Work instructions: Using the data below, output the first line and every line after it up to and including the line containing "def W(u, n, z): return", exactly as written and with nothing added.

Information shown:
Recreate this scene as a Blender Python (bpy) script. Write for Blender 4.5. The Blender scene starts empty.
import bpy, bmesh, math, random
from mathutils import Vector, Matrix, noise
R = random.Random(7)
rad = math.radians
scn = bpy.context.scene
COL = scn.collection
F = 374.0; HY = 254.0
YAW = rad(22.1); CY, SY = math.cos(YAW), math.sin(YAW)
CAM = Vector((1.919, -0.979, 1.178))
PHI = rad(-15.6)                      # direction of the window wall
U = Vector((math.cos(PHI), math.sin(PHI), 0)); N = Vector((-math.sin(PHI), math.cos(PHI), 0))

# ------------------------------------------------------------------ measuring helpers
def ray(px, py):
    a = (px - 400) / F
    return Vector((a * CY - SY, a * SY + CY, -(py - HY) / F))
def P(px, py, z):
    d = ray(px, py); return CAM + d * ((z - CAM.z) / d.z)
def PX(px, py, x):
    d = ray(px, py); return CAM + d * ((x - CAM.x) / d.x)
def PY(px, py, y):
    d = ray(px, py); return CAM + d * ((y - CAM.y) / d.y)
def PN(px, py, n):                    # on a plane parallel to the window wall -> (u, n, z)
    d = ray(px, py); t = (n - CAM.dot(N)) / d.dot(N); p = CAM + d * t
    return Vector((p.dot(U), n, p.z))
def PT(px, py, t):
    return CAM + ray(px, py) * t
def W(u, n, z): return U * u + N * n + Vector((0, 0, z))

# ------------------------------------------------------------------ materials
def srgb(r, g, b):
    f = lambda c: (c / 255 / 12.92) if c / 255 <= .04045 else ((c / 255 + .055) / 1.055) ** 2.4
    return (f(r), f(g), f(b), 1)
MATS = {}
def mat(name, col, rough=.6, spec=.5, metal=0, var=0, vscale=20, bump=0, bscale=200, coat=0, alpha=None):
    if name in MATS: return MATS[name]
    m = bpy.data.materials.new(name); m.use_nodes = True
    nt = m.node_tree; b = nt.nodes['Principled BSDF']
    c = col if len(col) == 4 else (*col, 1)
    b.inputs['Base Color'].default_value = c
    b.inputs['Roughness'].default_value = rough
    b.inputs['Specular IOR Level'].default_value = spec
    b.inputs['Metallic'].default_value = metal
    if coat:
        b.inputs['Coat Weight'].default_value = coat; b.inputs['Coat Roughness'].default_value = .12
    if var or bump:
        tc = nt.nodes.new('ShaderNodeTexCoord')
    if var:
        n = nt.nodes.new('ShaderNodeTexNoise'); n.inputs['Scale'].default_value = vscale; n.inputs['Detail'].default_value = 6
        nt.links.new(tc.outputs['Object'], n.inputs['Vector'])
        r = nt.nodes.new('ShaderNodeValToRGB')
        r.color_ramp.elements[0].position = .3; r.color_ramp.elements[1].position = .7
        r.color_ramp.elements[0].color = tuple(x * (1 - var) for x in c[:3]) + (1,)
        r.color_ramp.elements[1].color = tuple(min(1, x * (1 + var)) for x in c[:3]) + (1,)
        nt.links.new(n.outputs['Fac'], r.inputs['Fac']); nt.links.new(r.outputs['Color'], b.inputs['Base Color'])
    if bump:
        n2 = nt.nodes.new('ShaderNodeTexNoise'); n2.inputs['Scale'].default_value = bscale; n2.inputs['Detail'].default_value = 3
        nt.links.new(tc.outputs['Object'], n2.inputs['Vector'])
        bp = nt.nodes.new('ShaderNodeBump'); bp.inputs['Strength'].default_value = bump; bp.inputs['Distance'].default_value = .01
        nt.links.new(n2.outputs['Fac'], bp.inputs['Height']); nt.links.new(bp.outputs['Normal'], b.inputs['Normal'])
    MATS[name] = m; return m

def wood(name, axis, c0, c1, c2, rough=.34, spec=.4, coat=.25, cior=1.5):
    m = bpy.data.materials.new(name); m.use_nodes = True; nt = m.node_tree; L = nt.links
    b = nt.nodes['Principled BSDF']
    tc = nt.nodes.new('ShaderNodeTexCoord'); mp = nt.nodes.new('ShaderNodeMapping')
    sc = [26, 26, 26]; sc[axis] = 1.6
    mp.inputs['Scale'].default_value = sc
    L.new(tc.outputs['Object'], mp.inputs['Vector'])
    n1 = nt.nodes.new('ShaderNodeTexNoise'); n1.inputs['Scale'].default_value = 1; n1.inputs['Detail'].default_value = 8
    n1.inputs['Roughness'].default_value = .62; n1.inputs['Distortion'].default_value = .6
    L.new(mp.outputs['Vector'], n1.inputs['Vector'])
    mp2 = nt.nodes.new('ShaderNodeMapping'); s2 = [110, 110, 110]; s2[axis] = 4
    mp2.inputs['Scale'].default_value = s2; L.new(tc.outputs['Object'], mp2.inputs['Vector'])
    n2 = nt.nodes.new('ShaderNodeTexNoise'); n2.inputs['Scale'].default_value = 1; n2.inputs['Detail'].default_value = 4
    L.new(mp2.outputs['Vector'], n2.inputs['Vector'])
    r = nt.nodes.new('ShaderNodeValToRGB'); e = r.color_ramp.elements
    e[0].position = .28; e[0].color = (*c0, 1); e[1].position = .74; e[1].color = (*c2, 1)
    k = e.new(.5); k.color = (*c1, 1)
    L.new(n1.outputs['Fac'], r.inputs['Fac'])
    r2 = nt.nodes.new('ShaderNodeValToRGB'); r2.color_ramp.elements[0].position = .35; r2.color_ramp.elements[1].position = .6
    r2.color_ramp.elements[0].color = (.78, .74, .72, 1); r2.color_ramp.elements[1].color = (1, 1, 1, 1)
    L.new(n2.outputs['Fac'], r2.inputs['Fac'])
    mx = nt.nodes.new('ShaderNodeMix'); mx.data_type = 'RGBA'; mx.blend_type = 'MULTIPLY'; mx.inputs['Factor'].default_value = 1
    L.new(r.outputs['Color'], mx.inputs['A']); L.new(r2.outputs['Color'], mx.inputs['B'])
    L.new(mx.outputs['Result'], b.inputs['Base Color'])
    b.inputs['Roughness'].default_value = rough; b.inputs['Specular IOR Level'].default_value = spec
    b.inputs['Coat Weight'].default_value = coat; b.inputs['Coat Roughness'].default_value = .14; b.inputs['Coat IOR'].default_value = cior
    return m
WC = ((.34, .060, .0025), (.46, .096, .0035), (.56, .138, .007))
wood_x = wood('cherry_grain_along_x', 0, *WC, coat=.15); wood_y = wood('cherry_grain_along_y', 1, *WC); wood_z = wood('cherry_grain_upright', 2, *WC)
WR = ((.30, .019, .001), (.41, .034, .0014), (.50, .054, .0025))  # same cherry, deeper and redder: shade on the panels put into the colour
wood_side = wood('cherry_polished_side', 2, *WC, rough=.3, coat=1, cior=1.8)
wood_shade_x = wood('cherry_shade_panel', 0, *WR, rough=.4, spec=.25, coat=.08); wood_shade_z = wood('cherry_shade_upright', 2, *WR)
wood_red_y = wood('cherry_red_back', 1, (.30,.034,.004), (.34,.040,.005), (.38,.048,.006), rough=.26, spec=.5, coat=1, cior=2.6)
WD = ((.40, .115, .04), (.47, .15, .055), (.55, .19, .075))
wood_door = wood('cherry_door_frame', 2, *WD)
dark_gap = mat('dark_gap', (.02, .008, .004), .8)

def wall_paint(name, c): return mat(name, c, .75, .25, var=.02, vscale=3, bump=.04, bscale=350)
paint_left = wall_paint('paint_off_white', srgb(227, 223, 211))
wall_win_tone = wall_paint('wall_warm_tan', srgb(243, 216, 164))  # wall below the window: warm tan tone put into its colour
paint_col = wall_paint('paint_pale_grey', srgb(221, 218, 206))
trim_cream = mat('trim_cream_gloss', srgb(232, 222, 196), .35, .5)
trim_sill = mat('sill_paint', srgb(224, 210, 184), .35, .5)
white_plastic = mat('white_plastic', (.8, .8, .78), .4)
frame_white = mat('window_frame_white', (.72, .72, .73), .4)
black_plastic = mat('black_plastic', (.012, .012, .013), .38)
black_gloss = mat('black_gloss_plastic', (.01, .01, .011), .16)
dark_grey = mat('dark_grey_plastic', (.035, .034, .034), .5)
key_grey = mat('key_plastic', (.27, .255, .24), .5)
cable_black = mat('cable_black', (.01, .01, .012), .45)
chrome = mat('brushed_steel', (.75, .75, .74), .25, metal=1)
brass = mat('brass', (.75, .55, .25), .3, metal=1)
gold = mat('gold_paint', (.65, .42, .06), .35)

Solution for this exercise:
Recreate this scene as a Blender Python (bpy) script. Write for Blender 4.5. The Blender scene starts empty.
import bpy, bmesh, math, random
from mathutils import Vector, Matrix, noise
R = random.Random(7)
rad = math.radians
scn = bpy.context.scene
COL = scn.collection
F = 374.0; HY = 254.0
YAW = rad(22.1); CY, SY = math.cos(YAW), math.sin(YAW)
CAM = Vector((1.919, -0.979, 1.178))
PHI = rad(-15.6)                      # direction of the window wall
U = Vector((math.cos(PHI), math.sin(PHI), 0)); N = Vector((-math.sin(PHI), math.cos(PHI), 0))

# ------------------------------------------------------------------ measuring helpers
def ray(px, py):
    a = (px - 400) / F
    return Vector((a * CY - SY, a * SY + CY, -(py - HY) / F))
def P(px, py, z):
    d = ray(px, py); return CAM + d * ((z - CAM.z) / d.z)
def PX(px, py, x):
    d = ray(px, py); return CAM + d * ((x - CAM.x) / d.x)
def PY(px, py, y):
    d = ray(px, py); return CAM + d * ((y - CAM.y) / d.y)
def PN(px, py, n):                    # on a plane parallel to the window wall -> (u, n, z)
    d = ray(px, py); t = (n - CAM.dot(N)) / d.dot(N); p = CAM + d * t
    return Vector((p.dot(U), n, p.z))
def PT(px, py, t):
    return CAM + ray(px, py) * t
def W(u, n, z): return U * u + N * n + Vector((0, 0, z))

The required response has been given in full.